As previously stated, Pulis are energetic and super intelligent. They do not take well to being shut away all day while the family are at work and school. If this is your lifestyle then a Puli is NOT the dog for you, but if you have time to devote to care and training and are looking for a dog who is never happier than when accompanying their owners on various activities and outings you may have just found the right breed. Needless to say if looking for a Puli puppy the first port of call should be to the Secretary of The Hungarian Puli Club of Great Britain who will be able to put you in touch with a reputable breeder, who is a member of the Breed Club and who follows the Clubs Code of Ethics regarding testing for hereditary problems.
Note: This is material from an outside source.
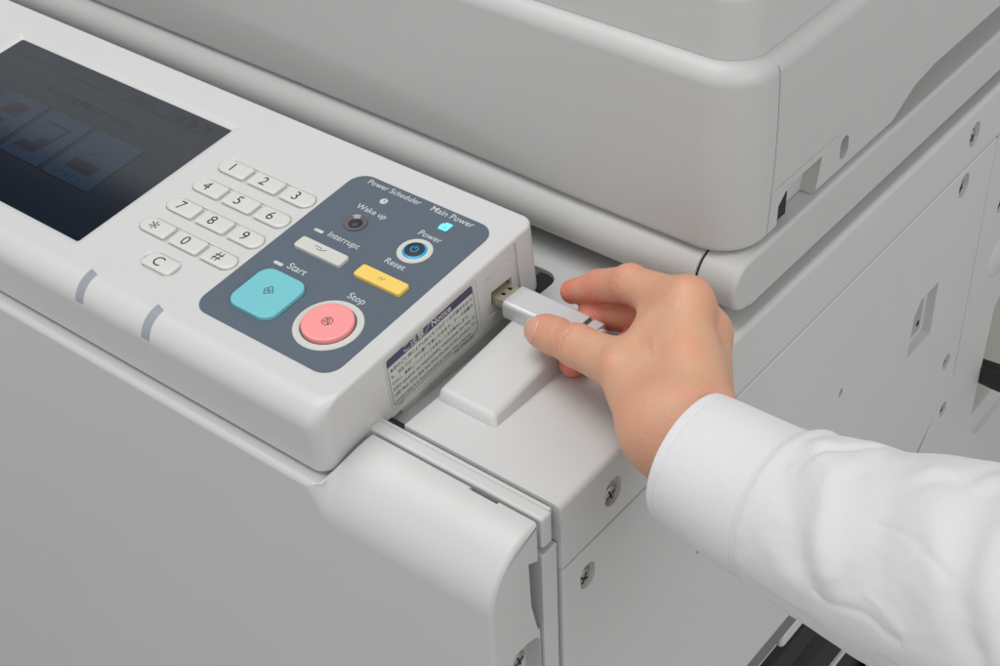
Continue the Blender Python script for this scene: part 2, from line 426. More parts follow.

Always go to see the puppies, with their mother at the home of the breeder. Most breeders will require you to visit twice, the first time when the pups are around 5 weeks, this is usually for the breeder to meet you and assure themselves that you will make a good Puli owner and the next time when you collect your pup at about 8 weeks. It is always a good idea for new owners to keep in touch with your breeder who can help you through the various stages of your Puli’s life.

As can be seen, the Hungarian Puli is a truly unique breed of dog, in his coat, his intelligence and his desire to understand and to please his owners. Indeed, the Hungarian shepherds have a saying ‘the Puli is not a dog, it’s a Puli’ I believe that says it all.